Go through the listing below and gather every line with the word "Python".

============

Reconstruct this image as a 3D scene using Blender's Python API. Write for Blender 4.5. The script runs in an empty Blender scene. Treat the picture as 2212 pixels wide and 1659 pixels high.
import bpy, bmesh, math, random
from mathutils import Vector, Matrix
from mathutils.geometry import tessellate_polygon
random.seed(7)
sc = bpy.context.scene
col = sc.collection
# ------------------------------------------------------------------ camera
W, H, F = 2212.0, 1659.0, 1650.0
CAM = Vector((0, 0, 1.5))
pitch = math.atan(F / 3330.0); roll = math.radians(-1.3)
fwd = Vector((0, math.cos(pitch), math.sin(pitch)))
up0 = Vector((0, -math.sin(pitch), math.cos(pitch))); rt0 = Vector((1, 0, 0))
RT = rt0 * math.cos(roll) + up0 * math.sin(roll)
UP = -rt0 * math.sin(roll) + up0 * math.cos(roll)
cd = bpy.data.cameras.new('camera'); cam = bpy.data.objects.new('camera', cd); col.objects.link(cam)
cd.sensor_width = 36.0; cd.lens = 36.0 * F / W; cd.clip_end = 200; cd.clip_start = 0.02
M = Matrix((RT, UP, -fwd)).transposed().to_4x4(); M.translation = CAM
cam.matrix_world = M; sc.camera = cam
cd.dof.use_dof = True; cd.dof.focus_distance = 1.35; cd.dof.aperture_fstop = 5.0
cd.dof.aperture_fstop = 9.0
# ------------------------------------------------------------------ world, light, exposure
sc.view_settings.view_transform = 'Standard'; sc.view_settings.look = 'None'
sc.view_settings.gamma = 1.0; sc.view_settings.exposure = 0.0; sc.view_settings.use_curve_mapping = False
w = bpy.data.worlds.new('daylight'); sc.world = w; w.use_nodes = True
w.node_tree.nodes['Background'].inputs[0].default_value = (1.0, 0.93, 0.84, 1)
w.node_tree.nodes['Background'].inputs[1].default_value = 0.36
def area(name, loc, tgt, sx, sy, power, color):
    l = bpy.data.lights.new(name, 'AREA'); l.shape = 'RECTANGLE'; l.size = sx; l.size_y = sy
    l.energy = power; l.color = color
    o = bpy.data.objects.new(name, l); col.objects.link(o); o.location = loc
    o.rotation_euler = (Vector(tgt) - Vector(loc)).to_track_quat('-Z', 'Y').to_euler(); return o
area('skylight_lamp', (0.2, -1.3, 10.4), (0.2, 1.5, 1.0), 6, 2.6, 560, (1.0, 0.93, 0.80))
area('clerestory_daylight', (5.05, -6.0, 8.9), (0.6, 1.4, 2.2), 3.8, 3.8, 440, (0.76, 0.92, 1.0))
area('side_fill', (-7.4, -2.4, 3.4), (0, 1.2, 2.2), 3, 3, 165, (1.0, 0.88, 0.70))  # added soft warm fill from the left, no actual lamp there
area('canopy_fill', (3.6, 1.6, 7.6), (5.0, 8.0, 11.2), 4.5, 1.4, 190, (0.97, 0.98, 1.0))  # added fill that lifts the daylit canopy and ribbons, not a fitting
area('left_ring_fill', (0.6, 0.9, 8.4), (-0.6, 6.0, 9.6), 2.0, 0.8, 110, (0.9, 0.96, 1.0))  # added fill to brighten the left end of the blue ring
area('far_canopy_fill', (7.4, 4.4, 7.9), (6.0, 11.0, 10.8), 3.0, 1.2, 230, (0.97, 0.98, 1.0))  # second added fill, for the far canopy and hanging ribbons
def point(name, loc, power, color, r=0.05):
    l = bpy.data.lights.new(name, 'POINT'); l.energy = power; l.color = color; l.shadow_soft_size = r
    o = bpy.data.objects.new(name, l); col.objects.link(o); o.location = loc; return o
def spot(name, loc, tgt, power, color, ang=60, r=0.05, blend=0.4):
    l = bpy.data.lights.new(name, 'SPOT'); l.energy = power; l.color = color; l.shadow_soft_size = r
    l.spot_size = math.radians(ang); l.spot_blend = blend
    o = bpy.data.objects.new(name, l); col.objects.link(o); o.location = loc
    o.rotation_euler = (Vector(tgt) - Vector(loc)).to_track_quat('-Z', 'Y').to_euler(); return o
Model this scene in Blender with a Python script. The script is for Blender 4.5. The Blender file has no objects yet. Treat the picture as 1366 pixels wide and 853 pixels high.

============

_Answer to this task:_
Reconstruct this image as a 3D scene using Blender's Python API. Write for Blender 4.5. The script runs in an empty Blender scene. Treat the picture as 2212 pixels wide and 1659 pixels high.
Model this scene in Blender with a Python script. The script is for Blender 4.5. The Blender file has no objects yet. Treat the picture as 1366 pixels wide and 853 pixels high.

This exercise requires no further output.